PROBLEM TO WORK ON
Below is a block of data; give all of it again word for word.

DATASET SECTION

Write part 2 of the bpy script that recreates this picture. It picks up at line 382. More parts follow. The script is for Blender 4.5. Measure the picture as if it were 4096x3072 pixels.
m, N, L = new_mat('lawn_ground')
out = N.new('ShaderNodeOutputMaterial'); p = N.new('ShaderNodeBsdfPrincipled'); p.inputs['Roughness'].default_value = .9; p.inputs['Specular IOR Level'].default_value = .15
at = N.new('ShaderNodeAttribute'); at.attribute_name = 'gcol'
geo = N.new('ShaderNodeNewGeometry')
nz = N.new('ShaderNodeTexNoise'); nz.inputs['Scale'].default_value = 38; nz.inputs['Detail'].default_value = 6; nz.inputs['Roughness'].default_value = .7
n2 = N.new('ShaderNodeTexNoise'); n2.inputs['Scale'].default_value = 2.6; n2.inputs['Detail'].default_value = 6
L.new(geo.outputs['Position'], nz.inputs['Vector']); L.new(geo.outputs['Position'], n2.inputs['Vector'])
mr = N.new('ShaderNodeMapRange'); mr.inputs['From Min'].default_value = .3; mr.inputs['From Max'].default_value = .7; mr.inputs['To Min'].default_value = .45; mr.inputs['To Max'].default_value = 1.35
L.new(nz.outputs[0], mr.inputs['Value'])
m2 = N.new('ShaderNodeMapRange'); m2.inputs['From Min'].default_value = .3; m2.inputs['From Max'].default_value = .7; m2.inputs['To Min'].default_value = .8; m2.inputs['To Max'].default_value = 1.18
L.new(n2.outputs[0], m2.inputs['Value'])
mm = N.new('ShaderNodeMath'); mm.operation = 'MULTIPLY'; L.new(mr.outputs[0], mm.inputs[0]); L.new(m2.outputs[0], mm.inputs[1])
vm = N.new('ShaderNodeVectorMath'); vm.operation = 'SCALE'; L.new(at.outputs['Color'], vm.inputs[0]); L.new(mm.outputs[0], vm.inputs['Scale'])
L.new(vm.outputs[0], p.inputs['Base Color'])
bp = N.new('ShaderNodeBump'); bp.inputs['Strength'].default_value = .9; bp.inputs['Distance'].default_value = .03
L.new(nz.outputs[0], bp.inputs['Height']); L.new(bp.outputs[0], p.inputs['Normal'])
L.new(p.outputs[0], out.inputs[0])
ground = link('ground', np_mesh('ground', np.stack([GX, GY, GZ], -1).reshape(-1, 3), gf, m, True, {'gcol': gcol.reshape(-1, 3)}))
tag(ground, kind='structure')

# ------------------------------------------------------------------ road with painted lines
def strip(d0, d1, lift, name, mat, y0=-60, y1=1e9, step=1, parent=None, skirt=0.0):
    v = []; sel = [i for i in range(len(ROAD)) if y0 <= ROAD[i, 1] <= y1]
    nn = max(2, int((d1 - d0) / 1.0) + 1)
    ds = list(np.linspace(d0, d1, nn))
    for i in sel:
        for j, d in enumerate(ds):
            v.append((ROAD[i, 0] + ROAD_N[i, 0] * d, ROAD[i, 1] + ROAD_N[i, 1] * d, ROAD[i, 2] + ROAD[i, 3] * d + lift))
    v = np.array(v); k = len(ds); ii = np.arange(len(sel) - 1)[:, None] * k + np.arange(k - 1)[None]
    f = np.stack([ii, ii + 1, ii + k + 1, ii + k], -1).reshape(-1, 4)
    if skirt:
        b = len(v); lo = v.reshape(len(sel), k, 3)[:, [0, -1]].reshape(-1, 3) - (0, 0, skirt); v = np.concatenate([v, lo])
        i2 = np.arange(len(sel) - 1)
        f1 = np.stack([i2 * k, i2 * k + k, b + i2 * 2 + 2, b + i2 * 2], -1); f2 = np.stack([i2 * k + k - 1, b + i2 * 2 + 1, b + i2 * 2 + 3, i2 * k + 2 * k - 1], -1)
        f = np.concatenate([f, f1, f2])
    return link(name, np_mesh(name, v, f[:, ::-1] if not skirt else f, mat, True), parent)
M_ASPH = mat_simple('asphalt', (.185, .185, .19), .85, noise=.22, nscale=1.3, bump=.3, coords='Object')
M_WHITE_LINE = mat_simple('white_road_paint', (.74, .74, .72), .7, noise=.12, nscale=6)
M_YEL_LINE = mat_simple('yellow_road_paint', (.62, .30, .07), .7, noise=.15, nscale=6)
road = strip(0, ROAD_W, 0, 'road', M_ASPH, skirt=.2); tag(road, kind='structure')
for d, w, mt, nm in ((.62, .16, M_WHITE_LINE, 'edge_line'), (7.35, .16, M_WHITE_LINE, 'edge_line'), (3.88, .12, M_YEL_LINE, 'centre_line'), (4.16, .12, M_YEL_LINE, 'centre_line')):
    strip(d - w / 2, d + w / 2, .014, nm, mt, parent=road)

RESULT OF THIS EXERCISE
Write part 2 of the bpy script that recreates this picture. It picks up at line 382. More parts follow. The script is for Blender 4.5. Measure the picture as if it were 4096x3072 pixels.
m, N, L = new_mat('lawn_ground')
out = N.new('ShaderNodeOutputMaterial'); p = N.new('ShaderNodeBsdfPrincipled'); p.inputs['Roughness'].default_value = .9; p.inputs['Specular IOR Level'].default_value = .15
at = N.new('ShaderNodeAttribute'); at.attribute_name = 'gcol'
geo = N.new('ShaderNodeNewGeometry')
nz = N.new('ShaderNodeTexNoise'); nz.inputs['Scale'].default_value = 38; nz.inputs['Detail'].default_value = 6; nz.inputs['Roughness'].default_value = .7
n2 = N.new('ShaderNodeTexNoise'); n2.inputs['Scale'].default_value = 2.6; n2.inputs['Detail'].default_value = 6
L.new(geo.outputs['Position'], nz.inputs['Vector']); L.new(geo.outputs['Position'], n2.inputs['Vector'])
mr = N.new('ShaderNodeMapRange'); mr.inputs['From Min'].default_value = .3; mr.inputs['From Max'].default_value = .7; mr.inputs['To Min'].default_value = .45; mr.inputs['To Max'].default_value = 1.35
L.new(nz.outputs[0], mr.inputs['Value'])
m2 = N.new('ShaderNodeMapRange'); m2.inputs['From Min'].default_value = .3; m2.inputs['From Max'].default_value = .7; m2.inputs['To Min'].default_value = .8; m2.inputs['To Max'].default_value = 1.18
L.new(n2.outputs[0], m2.inputs['Value'])
mm = N.new('ShaderNodeMath'); mm.operation = 'MULTIPLY'; L.new(mr.outputs[0], mm.inputs[0]); L.new(m2.outputs[0], mm.inputs[1])
vm = N.new('ShaderNodeVectorMath'); vm.operation = 'SCALE'; L.new(at.outputs['Color'], vm.inputs[0]); L.new(mm.outputs[0], vm.inputs['Scale'])
L.new(vm.outputs[0], p.inputs['Base Color'])
bp = N.new('ShaderNodeBump'); bp.inputs['Strength'].default_value = .9; bp.inputs['Distance'].default_value = .03
L.new(nz.outputs[0], bp.inputs['Height']); L.new(bp.outputs[0], p.inputs['Normal'])
L.new(p.outputs[0], out.inputs[0])
ground = link('ground', np_mesh('ground', np.stack([GX, GY, GZ], -1).reshape(-1, 3), gf, m, True, {'gcol': gcol.reshape(-1, 3)}))
tag(ground, kind='structure')

# ------------------------------------------------------------------ road with painted lines
def strip(d0, d1, lift, name, mat, y0=-60, y1=1e9, step=1, parent=None, skirt=0.0):
    v = []; sel = [i for i in range(len(ROAD)) if y0 <= ROAD[i, 1] <= y1]
    nn = max(2, int((d1 - d0) / 1.0) + 1)
    ds = list(np.linspace(d0, d1, nn))
    for i in sel:
        for j, d in enumerate(ds):
            v.append((ROAD[i, 0] + ROAD_N[i, 0] * d, ROAD[i, 1] + ROAD_N[i, 1] * d, ROAD[i, 2] + ROAD[i, 3] * d + lift))
    v = np.array(v); k = len(ds); ii = np.arange(len(sel) - 1)[:, None] * k + np.arange(k - 1)[None]
    f = np.stack([ii, ii + 1, ii + k + 1, ii + k], -1).reshape(-1, 4)
    if skirt:
        b = len(v); lo = v.reshape(len(sel), k, 3)[:, [0, -1]].reshape(-1, 3) - (0, 0, skirt); v = np.concatenate([v, lo])
        i2 = np.arange(len(sel) - 1)
        f1 = np.stack([i2 * k, i2 * k + k, b + i2 * 2 + 2, b + i2 * 2], -1); f2 = np.stack([i2 * k + k - 1, b + i2 * 2 + 1, b + i2 * 2 + 3, i2 * k + 2 * k - 1], -1)
        f = np.concatenate([f, f1, f2])
    return link(name, np_mesh(name, v, f[:, ::-1] if not skirt else f, mat, True), parent)
M_ASPH = mat_simple('asphalt', (.185, .185, .19), .85, noise=.22, nscale=1.3, bump=.3, coords='Object')
M_WHITE_LINE = mat_simple('white_road_paint', (.74, .74, .72), .7, noise=.12, nscale=6)
M_YEL_LINE = mat_simple('yellow_road_paint', (.62, .30, .07), .7, noise=.15, nscale=6)
road = strip(0, ROAD_W, 0, 'road', M_ASPH, skirt=.2); tag(road, kind='structure')
for d, w, mt, nm in ((.62, .16, M_WHITE_LINE, 'edge_line'), (7.35, .16, M_WHITE_LINE, 'edge_line'), (3.88, .12, M_YEL_LINE, 'centre_line'), (4.16, .12, M_YEL_LINE, 'centre_line')):
    strip(d - w / 2, d + w / 2, .014, nm, mt, parent=road)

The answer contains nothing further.